AFT members are out in force in this mid-term election—with PSRPs playing central roles, as always—to make sure that candidates who support the AFT’s priority issues come out on top. In addition to important local races, that includes work on everything from ballot initiatives and targeted U.S. House races to high-profile contests for U.S. Senate and governor posts. The war in Iraq is one obvious issue influencing the tone of many political races this year. On that topic, AFT convention delegates last summer passed a resolution calling for a “rapid and timely” end to the war. For many voters, however, their own economic security is the paramount issue, and the trends on a range of issues—decent wages, affordable healthcare, high-quality public education and retirement security—are all headed in the wrong direction.
“Our members are looking for candidates who are willing to make changes and support the causes we believe in,” says AFT president Edward J. McElroy.
From Alaska to New York, PSRP activists will be working until the polls close to elect those candidates. In some cases, that means veteran PSRP leaders and their members in places like Detroit, where the AFT’s office employees local is a well-established political force. “If you don’t think politics has anything to do with our lives and our livelihoods, you better think again,” says Ruby Newbold, president of the Detroit Association of Educational Office Personnel and an AFT vice president. “Politics is where they make all the changes that affect us.” Education employees in Michigan learned that the hard way a few years ago, when the state Legislature took away unions’ power to bargain over many issues that affect their working conditions. The highest priority race in Michigan is to re-elect Gov. Jennifer Granholm, who is running against multimillionaire and voucher proponent Dick DeVos.
Then there are newcomers to political action, like president Kim Yoder and other members of the Chippewa Valley Technical College Staff and Clerical Federation in Wisconsin. Yoder reports that activists from her local have done canvassing, literature drops, phone banking and sign painting, and they also held a meet-and-greet for endorsed candidates, including Gov. Jim Doyle. “This is the first time I’ve taken action and gotten involved with campaigns, and it is quite exciting,” she says. Doyle is locked in a close race with Republican challenger Mark Green.
Earlier in the year, it looked like many state ballots would include initiatives on the so-called 65 percent solution, which we have written about in previous issues of Reporter. But as the idea of imposing an arbitrary figure on noninstructional spending in schools lost momentum, it ended up on the ballot only in Colorado. AFT PSRPs in the state are leading the grass-roots effort against the proposal, known as Amendment 39.
“It’s really up to the classified employees (PSRPs) to get the message out,” says Wayne Scott of the Colorado Classified School Employees Association. “We’re the leading voice on that.” Scott adds the union has a good chance to help Bill Ritter regain the governor’s seat for the Democrats.
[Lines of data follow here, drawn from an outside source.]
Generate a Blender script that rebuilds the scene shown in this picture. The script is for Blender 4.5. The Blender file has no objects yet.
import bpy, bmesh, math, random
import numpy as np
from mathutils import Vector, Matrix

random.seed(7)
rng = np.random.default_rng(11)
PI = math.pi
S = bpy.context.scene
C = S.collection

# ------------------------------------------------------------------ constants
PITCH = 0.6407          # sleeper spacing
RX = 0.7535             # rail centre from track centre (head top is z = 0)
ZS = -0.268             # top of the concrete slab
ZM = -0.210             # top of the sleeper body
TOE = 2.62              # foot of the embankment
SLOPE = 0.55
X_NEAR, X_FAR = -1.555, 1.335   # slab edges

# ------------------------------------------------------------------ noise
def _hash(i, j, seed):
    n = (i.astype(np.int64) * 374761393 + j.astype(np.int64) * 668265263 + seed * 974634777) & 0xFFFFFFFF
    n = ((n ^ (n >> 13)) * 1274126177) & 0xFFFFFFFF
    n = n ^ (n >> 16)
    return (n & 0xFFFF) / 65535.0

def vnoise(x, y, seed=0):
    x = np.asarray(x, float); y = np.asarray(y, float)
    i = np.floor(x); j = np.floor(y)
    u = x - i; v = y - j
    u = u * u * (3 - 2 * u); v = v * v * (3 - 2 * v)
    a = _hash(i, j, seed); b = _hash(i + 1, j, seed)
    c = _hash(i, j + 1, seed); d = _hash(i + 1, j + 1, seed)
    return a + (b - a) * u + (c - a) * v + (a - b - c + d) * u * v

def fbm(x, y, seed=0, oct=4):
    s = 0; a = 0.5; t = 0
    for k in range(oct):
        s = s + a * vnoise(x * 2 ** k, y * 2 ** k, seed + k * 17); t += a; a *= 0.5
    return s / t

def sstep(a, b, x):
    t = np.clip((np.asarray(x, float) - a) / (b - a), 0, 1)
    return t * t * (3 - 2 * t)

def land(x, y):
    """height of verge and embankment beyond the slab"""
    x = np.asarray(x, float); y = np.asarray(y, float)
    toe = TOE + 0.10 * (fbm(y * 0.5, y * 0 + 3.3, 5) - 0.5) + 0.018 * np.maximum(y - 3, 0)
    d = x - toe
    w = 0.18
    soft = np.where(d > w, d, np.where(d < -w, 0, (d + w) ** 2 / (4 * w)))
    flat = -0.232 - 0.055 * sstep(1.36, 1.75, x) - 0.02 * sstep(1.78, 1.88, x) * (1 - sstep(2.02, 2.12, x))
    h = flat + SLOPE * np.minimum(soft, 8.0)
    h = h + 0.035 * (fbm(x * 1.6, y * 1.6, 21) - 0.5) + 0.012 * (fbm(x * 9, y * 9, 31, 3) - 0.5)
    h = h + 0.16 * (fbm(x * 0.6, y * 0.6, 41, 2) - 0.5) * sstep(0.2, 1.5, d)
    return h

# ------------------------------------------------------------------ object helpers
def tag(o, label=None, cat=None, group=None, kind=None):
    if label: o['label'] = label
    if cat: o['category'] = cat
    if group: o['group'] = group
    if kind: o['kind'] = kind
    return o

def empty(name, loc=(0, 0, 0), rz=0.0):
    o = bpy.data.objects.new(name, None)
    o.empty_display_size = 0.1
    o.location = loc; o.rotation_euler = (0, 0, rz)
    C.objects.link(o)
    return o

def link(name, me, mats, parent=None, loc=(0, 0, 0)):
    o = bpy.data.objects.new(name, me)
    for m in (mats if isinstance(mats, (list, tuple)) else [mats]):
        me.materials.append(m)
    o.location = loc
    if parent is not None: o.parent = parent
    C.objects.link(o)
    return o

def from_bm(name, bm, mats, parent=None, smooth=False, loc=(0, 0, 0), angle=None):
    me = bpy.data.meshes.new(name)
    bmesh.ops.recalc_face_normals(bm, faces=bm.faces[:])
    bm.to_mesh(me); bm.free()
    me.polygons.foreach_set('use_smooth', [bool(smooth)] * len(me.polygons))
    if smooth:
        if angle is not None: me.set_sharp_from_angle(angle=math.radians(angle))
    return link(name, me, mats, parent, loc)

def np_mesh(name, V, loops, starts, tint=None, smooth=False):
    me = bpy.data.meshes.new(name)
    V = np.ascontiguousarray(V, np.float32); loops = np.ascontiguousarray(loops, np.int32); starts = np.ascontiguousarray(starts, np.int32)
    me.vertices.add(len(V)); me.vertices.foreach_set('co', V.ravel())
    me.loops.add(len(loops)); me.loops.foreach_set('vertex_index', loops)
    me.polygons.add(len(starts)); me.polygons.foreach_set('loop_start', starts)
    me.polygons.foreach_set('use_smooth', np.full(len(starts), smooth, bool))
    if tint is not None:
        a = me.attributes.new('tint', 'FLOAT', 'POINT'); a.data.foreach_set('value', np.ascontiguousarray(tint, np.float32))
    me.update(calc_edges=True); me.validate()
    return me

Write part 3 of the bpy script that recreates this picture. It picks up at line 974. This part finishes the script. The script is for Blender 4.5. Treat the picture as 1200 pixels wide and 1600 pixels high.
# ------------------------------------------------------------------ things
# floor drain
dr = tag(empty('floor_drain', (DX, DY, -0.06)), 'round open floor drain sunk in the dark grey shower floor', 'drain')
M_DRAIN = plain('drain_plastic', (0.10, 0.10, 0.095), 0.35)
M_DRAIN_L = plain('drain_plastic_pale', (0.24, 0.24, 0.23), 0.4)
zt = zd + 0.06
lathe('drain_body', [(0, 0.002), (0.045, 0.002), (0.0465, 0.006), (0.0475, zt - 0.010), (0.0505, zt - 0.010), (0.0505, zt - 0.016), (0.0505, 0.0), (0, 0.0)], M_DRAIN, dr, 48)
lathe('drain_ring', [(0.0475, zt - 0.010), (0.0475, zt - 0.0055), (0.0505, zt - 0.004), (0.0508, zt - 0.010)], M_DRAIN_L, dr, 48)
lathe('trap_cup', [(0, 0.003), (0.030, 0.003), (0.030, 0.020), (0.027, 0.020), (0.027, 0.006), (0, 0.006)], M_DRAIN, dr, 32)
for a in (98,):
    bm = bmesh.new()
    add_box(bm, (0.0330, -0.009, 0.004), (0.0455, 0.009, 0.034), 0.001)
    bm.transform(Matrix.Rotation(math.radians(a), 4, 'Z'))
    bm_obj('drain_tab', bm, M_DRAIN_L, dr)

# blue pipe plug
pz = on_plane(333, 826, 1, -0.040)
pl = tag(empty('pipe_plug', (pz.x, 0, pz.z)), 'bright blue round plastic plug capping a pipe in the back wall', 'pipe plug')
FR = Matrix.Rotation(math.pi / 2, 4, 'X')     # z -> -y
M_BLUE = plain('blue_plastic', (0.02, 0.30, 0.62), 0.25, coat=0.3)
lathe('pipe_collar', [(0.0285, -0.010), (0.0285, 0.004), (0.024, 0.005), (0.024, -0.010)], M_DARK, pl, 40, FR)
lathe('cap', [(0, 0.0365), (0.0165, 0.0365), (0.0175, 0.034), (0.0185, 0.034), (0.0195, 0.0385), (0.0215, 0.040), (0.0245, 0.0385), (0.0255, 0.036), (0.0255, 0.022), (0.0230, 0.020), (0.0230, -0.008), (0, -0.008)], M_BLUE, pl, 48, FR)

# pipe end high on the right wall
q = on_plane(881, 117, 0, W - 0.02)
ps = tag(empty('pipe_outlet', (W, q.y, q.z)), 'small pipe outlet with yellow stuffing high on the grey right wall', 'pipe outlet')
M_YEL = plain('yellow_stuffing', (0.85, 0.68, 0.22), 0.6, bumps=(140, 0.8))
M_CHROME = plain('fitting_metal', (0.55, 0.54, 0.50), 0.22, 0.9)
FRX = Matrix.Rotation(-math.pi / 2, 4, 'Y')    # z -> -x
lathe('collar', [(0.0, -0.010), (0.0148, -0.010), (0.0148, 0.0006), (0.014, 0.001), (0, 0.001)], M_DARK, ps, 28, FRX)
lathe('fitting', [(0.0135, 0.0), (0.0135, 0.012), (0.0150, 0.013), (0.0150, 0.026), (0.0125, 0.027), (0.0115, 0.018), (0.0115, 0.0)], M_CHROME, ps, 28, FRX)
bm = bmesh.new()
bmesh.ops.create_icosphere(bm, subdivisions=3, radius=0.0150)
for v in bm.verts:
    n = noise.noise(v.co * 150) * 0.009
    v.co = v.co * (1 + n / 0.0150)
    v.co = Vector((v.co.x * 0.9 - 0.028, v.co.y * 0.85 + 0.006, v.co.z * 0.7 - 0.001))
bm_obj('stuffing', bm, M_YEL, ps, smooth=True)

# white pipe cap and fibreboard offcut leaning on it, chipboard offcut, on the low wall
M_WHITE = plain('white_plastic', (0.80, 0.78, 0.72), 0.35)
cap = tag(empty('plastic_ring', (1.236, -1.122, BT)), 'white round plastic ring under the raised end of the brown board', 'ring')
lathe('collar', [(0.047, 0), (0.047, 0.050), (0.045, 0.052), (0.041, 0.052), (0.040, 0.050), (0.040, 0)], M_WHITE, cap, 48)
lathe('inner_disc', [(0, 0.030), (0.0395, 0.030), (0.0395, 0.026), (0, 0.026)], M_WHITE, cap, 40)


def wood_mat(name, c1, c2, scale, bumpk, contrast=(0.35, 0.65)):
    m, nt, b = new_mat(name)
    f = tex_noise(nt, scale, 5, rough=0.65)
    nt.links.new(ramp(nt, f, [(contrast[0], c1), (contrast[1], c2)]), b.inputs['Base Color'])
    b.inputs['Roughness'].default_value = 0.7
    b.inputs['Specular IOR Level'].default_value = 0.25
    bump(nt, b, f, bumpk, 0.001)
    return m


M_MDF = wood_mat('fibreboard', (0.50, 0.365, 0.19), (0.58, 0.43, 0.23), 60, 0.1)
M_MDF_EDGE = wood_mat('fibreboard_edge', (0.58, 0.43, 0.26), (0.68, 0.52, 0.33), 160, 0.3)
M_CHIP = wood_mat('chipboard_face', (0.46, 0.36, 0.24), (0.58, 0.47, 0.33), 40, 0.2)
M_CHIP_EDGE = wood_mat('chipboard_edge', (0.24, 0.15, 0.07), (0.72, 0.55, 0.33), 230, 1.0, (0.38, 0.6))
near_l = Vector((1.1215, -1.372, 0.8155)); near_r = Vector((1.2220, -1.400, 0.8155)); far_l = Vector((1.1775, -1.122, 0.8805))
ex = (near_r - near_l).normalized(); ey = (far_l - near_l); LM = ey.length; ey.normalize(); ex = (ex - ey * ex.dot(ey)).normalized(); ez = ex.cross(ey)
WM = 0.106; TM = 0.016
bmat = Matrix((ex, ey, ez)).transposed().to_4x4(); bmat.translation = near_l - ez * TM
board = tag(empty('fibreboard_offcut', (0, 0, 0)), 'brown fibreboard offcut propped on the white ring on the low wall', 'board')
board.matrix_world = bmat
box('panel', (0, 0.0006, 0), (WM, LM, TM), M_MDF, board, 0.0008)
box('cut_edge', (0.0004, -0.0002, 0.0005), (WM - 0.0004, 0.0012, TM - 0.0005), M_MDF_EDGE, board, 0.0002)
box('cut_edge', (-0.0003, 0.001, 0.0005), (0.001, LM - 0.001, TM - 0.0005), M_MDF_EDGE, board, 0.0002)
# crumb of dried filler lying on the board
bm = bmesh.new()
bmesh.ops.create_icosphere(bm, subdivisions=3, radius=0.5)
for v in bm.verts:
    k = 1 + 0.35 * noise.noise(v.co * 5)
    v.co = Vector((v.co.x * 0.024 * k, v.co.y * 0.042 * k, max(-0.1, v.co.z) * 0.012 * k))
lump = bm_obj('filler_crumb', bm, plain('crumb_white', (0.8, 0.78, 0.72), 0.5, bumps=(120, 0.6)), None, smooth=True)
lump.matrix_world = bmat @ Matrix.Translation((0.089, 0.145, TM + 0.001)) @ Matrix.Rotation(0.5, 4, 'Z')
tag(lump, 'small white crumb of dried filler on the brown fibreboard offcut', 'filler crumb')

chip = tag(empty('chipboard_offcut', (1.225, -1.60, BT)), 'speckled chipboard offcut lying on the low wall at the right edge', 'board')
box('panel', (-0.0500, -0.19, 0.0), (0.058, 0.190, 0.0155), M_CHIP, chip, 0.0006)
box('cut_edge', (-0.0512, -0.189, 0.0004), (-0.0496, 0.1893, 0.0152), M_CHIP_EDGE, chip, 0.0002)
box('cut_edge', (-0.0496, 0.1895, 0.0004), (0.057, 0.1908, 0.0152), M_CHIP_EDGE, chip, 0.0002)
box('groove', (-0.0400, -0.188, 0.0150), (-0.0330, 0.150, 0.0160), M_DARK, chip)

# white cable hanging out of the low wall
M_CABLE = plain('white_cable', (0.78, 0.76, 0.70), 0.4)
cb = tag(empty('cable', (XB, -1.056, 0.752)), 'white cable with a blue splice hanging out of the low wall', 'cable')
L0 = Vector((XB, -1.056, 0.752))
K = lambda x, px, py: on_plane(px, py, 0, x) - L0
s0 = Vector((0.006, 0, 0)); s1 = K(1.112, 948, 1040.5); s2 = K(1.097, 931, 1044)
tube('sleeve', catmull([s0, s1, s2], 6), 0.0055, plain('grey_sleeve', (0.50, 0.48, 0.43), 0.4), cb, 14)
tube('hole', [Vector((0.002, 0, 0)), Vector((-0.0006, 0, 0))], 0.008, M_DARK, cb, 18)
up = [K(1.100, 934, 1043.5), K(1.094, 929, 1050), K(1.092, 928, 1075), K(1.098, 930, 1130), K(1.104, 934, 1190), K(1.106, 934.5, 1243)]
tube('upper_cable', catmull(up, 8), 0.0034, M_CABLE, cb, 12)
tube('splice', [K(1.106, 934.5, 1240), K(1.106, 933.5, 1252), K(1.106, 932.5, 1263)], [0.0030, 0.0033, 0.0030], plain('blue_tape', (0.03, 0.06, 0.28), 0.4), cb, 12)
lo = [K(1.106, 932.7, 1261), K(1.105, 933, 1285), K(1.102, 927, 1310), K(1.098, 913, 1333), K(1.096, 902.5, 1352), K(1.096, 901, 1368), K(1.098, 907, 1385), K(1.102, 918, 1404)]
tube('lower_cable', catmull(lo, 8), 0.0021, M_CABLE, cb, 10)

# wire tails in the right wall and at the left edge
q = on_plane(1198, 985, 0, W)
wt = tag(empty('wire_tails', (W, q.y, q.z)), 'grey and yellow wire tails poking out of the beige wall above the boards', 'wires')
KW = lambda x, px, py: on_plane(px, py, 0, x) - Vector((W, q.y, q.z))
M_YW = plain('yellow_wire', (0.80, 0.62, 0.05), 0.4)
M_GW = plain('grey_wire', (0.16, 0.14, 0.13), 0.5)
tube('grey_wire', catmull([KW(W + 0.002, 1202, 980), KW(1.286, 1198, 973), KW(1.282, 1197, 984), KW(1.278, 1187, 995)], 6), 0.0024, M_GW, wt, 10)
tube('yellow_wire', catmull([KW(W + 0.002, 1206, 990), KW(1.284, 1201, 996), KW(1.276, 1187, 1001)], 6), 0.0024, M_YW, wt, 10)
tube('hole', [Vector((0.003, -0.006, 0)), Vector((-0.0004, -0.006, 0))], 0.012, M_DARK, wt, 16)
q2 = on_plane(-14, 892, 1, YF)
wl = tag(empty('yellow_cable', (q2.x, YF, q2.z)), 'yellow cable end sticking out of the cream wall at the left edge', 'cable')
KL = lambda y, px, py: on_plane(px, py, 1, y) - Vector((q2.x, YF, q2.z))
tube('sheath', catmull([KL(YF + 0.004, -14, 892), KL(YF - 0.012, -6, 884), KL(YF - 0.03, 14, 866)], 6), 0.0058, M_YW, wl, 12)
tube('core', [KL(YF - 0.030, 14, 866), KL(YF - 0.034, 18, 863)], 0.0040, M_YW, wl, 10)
One of the most closely watched U.S. House races is in New Mexico’s 1st Congressional District, where AFT affiliates in the Albuquerque are working hard to unseat Republican incumbent Heather Wilson in favor of Patricia Madrid. “We’re eating, breathing and sleeping” Madrid, comments Kathy Chavez, an AFT vice president who heads the Albuquerque Educational Assistants Association.
Chavez and other AFT leaders have met with Madrid to discuss education policy with her and have been pleased with her comments on education during the campaign, Chavez says. In addition to doing labor walks on Saturdays and holding school meetings and fundraisers, the Albuquerque education assistants have staffed the Labor 2006 phone banks every Wednesday. In Albuquerque, as with most of the highest profile races around the country, AFT activists have been working as part of the AFL-CIO’s broader strategy to mobilize union members and their families.
That is certainly the case in Maryland, where labor-endorsed candidates are trying to hang on to an open U.S. Senate seat and also help Baltimore Mayor Martin O’Malley defeat incumbent Republican governor Robert Ehrlich. “We believe we’re going to be able to turn things around in Maryland, but they are going to be close races,” says AFT vice president Lorretta Johnson, who heads AFT Maryland and the Baltimore Teachers Union paraprofessional chapter.
She points out that with 400,000 union members in her state, “if they and their families get out and vote, we should be able to elect any candidate
we endorse.”
Take that message and spread it to all 50 states, and this could be an election to remember.